Exceptionnellement, Anna avait passé une robe. Je n'avais pas l'habitude de la voir habillée de la sorte, elle s'en tenait généralement au traditionnel jean décomposé. Ce soudain excès de féminité ne l'avait pas empêché de garder aux pieds sa paire de converse, qui semblaient désormais jurer avec le reste de la tenue. J'en avais pour ainsi dire entre peu et rien à foutre, mais je n'ai pu m'empêcher de lui demander la raison de ce changement de tenue seulement réalisé à moitié.

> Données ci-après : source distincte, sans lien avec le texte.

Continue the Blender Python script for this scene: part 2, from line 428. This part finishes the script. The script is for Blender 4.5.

- Tu croyais quoi, que j'allais mettre des sandales ? Des tongs ? Les gens qui montrent leurs pieds en public ne méritent qu'une chose, l'amputation. Tu peux en être fier, tu es le seul à les voir.

- J'ose espérer que ce n'est pas la seule partie de ton anatomie que tu n'offres pas au regard du premier venu.

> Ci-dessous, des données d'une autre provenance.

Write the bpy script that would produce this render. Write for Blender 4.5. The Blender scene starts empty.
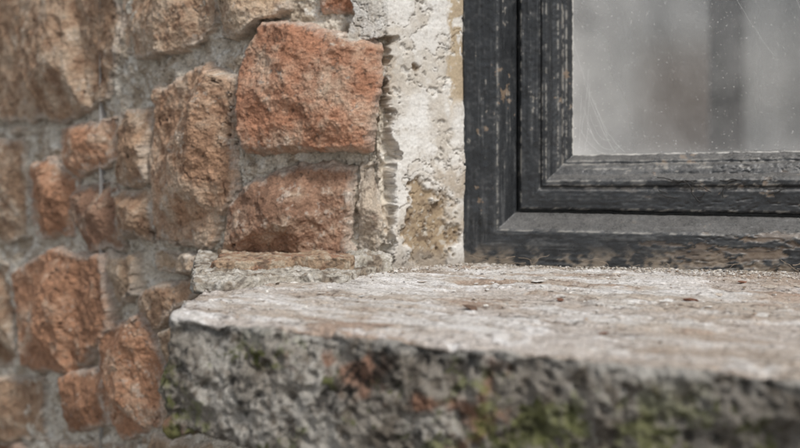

- Ce que tu peux être possessif.

- Je suis pas possessif, je suis amoureux.

- Généralement, tu attends qu'on ait un peu picolé pour me sortir ce genres d'aphorismes.

 

Il était midi. Nous sortions à peine de l'hôtel. Le programme était le même que les autres jours. Ne rien visiter, ne rien acheter, éviter les zones trop peuplées, chercher sans relâche le petit restaurant qui pourrait nous permettre de bien bouffer et bien picoler à tarif réduit. L'après-midi, nous engagions des promenades aléatoires, nous mangions mêmes des glaces comme des imbéciles, on s'ennuyait agréablement. En soirée, nous reprenions la quête d'un endroit où nous sustenter, afin d'offrir au soleil la possibilité de se coucher dans nos assiettes. Nous nous réhabilitions au manque d'activité, dans l'optique de le faire coïncider avec une certaine idée du bonheur. Nous croisions, même ici, des cadres vissés à leur oreillette bluetooth, parlant dans le vide avec le reste du monde ou peut-être juste à eux-mêmes, ce qui ne faisait pas une grande différence. Le culte de la rentabilité ne les abandonnait jamais. Ils n'avaient pas le temps de se rendre compte qu'ils étaient malheureux, c'était sans doute pour cette raison qu'ils continuaient.

 

Parfois, nous retrouvions notre chambre misérable à la tombée du jour au lieu d'accompagner les noctambules. Elle avait un minuscule balcon qui donnait sur une rue pavée, d'où remontaient des clameurs diverses suivant l'heure. Ainsi, allongés sur un lit qui avait dû supporter un tas de saloperies tant les ressorts semblaient fatigués, on prêtait l'oreille aux alcooliques motivés, aux philosophes improvisés et aux couples embrasés qui se susurraient des niaiseries. Le tout formait une mélodie étrange, un chœur de voix fantomatiques. On se contentait d'exister, d'être réactifs au monde, et pour cela, rien ne valait mieux qu'une petite fenêtre ouverte sur lui.
Quelle plus grande preuve d'amour existe-t-il que de refuser de quitter la chambre alors que Barcelone te fait de l’œil au dehors ? D'autant qu'il est très difficile de faire une crise de jalousie quand on est fait cocu par une ville. Je crois que j'aurais été bien partout avec Anna mais que j'étais mieux ici parce que le décor lui rendait hommage.
Il faut croire que les beautés, au lieu de s’annihiler, peuvent se nourrir l'une l'autre.

 

Depuis des jours, je n'écrivais plus rien, vivre me prenait trop de temps.